Palestinians locked in power struggle
Palestinian leaders were today locked in a power struggle triggered by Yasser Arafat’s attempt to hand control over all the security forces to a loyalist in apparent hope of sidelining the US-backed Palestinian security chief, officials said.
The current security chief, Mohammed Dahlan, is supported by Palestinian Prime Minister Mahmoud Abbas, whom Arafat has repeatedly tried to undermine since appointing him in April under US pressure.
International mediators now want Arafat to relinquish control of the security forces and allow Abbas and Dahlan to clamp down on militants, in response to a Hamas bus bombing that killed 21 people in Jerusalem last week.
Arafat continues to command several of the security branches, while Abbas and Dahlan supervise the rest.
Instead of giving up control over armed men, Arafat yesterday proposed that supreme command should pass to Nasser Yousef, a staunch Arafat loyalist.

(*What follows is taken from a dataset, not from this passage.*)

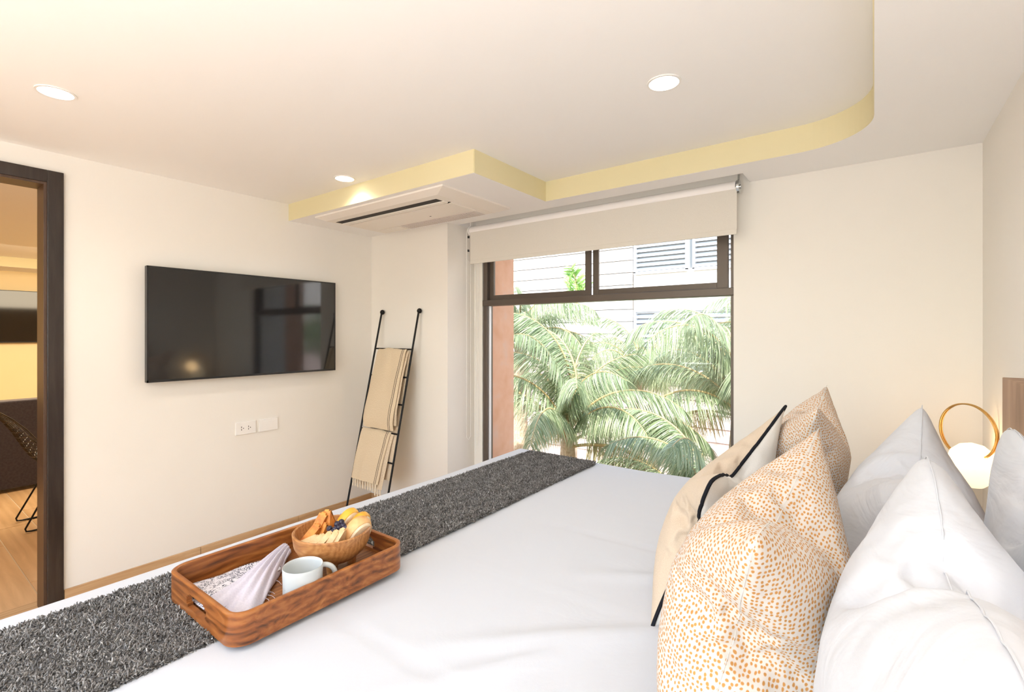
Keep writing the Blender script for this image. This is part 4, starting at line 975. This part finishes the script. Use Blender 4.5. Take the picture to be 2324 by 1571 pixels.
# profile (y, z) from the top of the back down to the seat front ; chair faces +Y
cx = -4.93
prof = [(.560, .835), (.600, .790), (.655, .700), (.70, .600), (.745, .510), (.80, .450), (.88, .425), (.98, .430), (1.08, .445), (1.15, .445), (1.185, .425)]
PP = np.array(prof); dd = np.r_[0, np.cumsum(np.hypot(*np.diff(PP, axis=0).T))]
def shell(s, u):
    """s 0..1 top to front, u -1..1 across"""
    q = s*dd[-1]; y = np.interp(q, dd, PP[:, 0]); z = np.interp(q, dd, PP[:, 1])
    half = np.interp(s, [0, .08, .25, .45, .6, .8, .95, 1], [.10, .155, .205, .225, .235, .235, .20, .16])
    lift = np.interp(s, [0, .3, .5, .7, 1], [.03, .07, .11, .08, .01])*abs(u)**2.2
    # lift pushes sides forward/up
    a = np.interp(s, [0, .35, .55, 1], [1.0, .8, .4, .0])
    return Vector((cx + half*u, y + lift*a, z + lift*(1-a*.6)))
wr = MB()
for k in range(-6, 7): wr.tube([shell(i/26, k/7) for i in range(27)], .0030, 5)
for k in range(1, 20): wr.tube([shell(k/20, -1+2*i/12) for i in range(13)], .0030, 5)
wr.build('wire_mesh', 'wire', t)
rimp = [shell(i/26, -1) for i in range(27)] + [shell(1, -1+2*i/10) for i in range(1, 10)] + [shell(1-i/26, 1) for i in range(27)] + [shell(0, 1-2*i/10) for i in range(1, 10)]
MB().tube(rimp, .0045, 8, closed=True).build('rim', 'wire', t)
pad = MB(); vs = []; fs = []
for i in range(13):
    for j in range(9):
        p = shell(.52+.40*i/12, -.8+1.6*j/8); vs.append((p.x, p.y, p.z+.012))
for i in range(12):
    for j in range(8): fs.append((i*9+j, (i+1)*9+j, (i+1)*9+j+1, i*9+j+1))
pad.add(vs, fs, True); o = pad.build('seat_pad', 'blackleather', t); s_ = o.modifiers.new('s', 'SOLIDIFY'); s_.thickness = .014; s_.offset = 1
for sx in (-1, 1):
    x = cx + .165*sx; xt = cx + .12*sx
    MB().tube([(xt, .90, .42), (cx+.15*sx, .83, .30), (x, .70, .03), (x, .705, .012), (x, .73, .008), (x, 1.17, .008), (x, 1.20, .012), (x, 1.205, .03), (cx+.15*sx, 1.08, .30), (xt, 1.0, .42)], .006, 8).build('sled_leg', 'blackmetal', t)
    MB().box(x-.008, x+.008, .76, .84, 0, .006).build('foot_glide', 'blackmetal', t)
MB().tube([(cx-.15, .83, .30), (cx, .80, .27), (cx+.15, .83, .30)], .004, 6).tube([(cx-.15, 1.08, .30), (cx+.15, 1.08, .30)], .004, 6).build('cross_brace', 'blackmetal', t)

Such an appointment would effectively sideline Dahlan.
Palestinian militants, meanwhile, fired a new, longer-range rocket into Israel today, the Israeli army said.
The rocket, which landed less than half-a-mile from the Israeli city of Ashkelon, fell on a beach, just 10 yards from an unmanned lifeguard post, the army said.
The militants fired the rocket from an area of the Gaza Strip that allowed them to target Ashkelon, rather than the much smaller Israeli town of Sderot, which had previously been the target of Qassam rockets, the army said.
The rocket was fired just hours after Dahlan’s forces yesterday began arresting weapons smugglers in the Gaza Strip, seizing weapons and detaining at least a dozen suspects.
Dahlan’s forces also sealed off two tunnels used to smuggle weapons from Egypt to the Gaza Strip.
A Palestinian official said that if Yousef was appointed interior minister, Dahlan would become irrelevant.
If Yousef were to take over, Arafat would retain effective control over the security forces – which the Americans and Israelis oppose.
But the official said he doubted the initiative would be approved by the central committee of the ruling Fatah faction.
A meeting of the committee scheduled for later today was cancelled for reasons that remained unclear.
A main Palestinian obligation, according to a US-backed peace initiative, is to dismantle militant groups.
Yousef, who is one of the oldest members of the Palestine Liberation Organisation, was part of a senior guard who spent the 1980s in exile with Arafat in Tunis and Lebanon.
In 1994, when the Palestinian Authority was established, Yousef was a senior police commander.
Palestinian Information Minister Nabil Amr denied Israeli media reports that Dahlan and Abbas were threatening to resign.
“There is a small crisis now about how we will strengthen the unity of our security forces ... and how the Palestinians will enforce the willingness of the authority and the rule of law,” Amr told Israel’s Army Radio.
“We want to unify our security forces under one title, under one address.”